-- start DATA --
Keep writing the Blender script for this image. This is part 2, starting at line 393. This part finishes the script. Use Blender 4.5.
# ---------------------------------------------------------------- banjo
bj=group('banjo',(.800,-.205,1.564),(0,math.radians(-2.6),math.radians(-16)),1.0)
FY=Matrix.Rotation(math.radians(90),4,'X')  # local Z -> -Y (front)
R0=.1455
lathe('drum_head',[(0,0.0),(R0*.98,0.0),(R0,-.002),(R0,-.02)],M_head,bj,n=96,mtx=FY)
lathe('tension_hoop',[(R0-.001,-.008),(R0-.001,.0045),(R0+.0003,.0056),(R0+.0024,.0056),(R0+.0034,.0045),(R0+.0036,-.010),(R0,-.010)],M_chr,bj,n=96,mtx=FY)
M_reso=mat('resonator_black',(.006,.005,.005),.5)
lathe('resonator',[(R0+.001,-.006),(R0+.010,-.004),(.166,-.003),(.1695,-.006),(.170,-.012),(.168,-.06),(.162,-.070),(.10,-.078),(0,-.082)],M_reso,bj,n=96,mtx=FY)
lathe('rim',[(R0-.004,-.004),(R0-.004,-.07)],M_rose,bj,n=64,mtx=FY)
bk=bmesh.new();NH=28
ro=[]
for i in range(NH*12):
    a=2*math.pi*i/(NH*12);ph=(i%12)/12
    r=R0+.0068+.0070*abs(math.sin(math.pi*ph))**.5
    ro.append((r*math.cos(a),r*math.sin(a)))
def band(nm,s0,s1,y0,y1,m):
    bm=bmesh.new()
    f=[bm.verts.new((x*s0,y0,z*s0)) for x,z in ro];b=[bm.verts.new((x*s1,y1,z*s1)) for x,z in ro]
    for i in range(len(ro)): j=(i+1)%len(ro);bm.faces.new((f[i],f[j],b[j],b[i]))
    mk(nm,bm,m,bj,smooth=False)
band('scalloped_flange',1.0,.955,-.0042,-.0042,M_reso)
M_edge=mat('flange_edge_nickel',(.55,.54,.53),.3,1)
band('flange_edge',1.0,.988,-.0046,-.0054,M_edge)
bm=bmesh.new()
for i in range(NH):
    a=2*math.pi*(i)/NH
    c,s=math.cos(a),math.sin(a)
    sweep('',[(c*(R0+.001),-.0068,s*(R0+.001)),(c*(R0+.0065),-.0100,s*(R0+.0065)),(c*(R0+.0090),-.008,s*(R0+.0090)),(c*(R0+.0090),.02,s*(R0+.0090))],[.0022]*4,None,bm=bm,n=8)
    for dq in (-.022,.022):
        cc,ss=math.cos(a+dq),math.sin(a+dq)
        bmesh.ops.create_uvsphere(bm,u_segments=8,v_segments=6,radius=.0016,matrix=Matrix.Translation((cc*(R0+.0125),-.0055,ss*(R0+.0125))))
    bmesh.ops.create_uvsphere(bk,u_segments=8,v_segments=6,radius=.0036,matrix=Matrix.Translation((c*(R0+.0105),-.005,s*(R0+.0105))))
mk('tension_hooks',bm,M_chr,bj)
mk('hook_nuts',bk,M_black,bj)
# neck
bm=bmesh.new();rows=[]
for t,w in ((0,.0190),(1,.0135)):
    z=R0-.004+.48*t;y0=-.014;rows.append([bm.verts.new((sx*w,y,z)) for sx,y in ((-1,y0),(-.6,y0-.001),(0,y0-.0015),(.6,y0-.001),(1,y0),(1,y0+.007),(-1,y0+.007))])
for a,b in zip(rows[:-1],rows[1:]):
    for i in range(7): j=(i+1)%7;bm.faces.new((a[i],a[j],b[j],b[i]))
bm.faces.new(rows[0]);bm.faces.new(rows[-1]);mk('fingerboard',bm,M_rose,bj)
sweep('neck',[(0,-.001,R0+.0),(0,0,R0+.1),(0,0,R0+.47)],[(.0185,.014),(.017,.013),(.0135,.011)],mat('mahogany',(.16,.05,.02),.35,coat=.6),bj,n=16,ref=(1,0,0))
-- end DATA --
JOB — Restate the whole of the material exactly.

OUTPUT FOR THIS TASK —
Keep writing the Blender script for this image. This is part 2, starting at line 393. This part finishes the script. Use Blender 4.5.
# ---------------------------------------------------------------- banjo
bj=group('banjo',(.800,-.205,1.564),(0,math.radians(-2.6),math.radians(-16)),1.0)
FY=Matrix.Rotation(math.radians(90),4,'X')  # local Z -> -Y (front)
R0=.1455
lathe('drum_head',[(0,0.0),(R0*.98,0.0),(R0,-.002),(R0,-.02)],M_head,bj,n=96,mtx=FY)
lathe('tension_hoop',[(R0-.001,-.008),(R0-.001,.0045),(R0+.0003,.0056),(R0+.0024,.0056),(R0+.0034,.0045),(R0+.0036,-.010),(R0,-.010)],M_chr,bj,n=96,mtx=FY)
M_reso=mat('resonator_black',(.006,.005,.005),.5)
lathe('resonator',[(R0+.001,-.006),(R0+.010,-.004),(.166,-.003),(.1695,-.006),(.170,-.012),(.168,-.06),(.162,-.070),(.10,-.078),(0,-.082)],M_reso,bj,n=96,mtx=FY)
lathe('rim',[(R0-.004,-.004),(R0-.004,-.07)],M_rose,bj,n=64,mtx=FY)
bk=bmesh.new();NH=28
ro=[]
for i in range(NH*12):
    a=2*math.pi*i/(NH*12);ph=(i%12)/12
    r=R0+.0068+.0070*abs(math.sin(math.pi*ph))**.5
    ro.append((r*math.cos(a),r*math.sin(a)))
def band(nm,s0,s1,y0,y1,m):
    bm=bmesh.new()
    f=[bm.verts.new((x*s0,y0,z*s0)) for x,z in ro];b=[bm.verts.new((x*s1,y1,z*s1)) for x,z in ro]
    for i in range(len(ro)): j=(i+1)%len(ro);bm.faces.new((f[i],f[j],b[j],b[i]))
    mk(nm,bm,m,bj,smooth=False)
band('scalloped_flange',1.0,.955,-.0042,-.0042,M_reso)
M_edge=mat('flange_edge_nickel',(.55,.54,.53),.3,1)
band('flange_edge',1.0,.988,-.0046,-.0054,M_edge)
bm=bmesh.new()
for i in range(NH):
    a=2*math.pi*(i)/NH
    c,s=math.cos(a),math.sin(a)
    sweep('',[(c*(R0+.001),-.0068,s*(R0+.001)),(c*(R0+.0065),-.0100,s*(R0+.0065)),(c*(R0+.0090),-.008,s*(R0+.0090)),(c*(R0+.0090),.02,s*(R0+.0090))],[.0022]*4,None,bm=bm,n=8)
    for dq in (-.022,.022):
        cc,ss=math.cos(a+dq),math.sin(a+dq)
        bmesh.ops.create_uvsphere(bm,u_segments=8,v_segments=6,radius=.0016,matrix=Matrix.Translation((cc*(R0+.0125),-.0055,ss*(R0+.0125))))
    bmesh.ops.create_uvsphere(bk,u_segments=8,v_segments=6,radius=.0036,matrix=Matrix.Translation((c*(R0+.0105),-.005,s*(R0+.0105))))
mk('tension_hooks',bm,M_chr,bj)
mk('hook_nuts',bk,M_black,bj)
# neck
bm=bmesh.new();rows=[]
for t,w in ((0,.0190),(1,.0135)):
    z=R0-.004+.48*t;y0=-.014;rows.append([bm.verts.new((sx*w,y,z)) for sx,y in ((-1,y0),(-.6,y0-.001),(0,y0-.0015),(.6,y0-.001),(1,y0),(1,y0+.007),(-1,y0+.007))])
for a,b in zip(rows[:-1],rows[1:]):
    for i in range(7): j=(i+1)%7;bm.faces.new((a[i],a[j],b[j],b[i]))
bm.faces.new(rows[0]);bm.faces.new(rows[-1]);mk('fingerboard',bm,M_rose,bj)
sweep('neck',[(0,-.001,R0+.0),(0,0,R0+.1),(0,0,R0+.47)],[(.0185,.014),(.017,.013),(.0135,.011)],mat('mahogany',(.16,.05,.02),.35,coat=.6),bj,n=16,ref=(1,0,0))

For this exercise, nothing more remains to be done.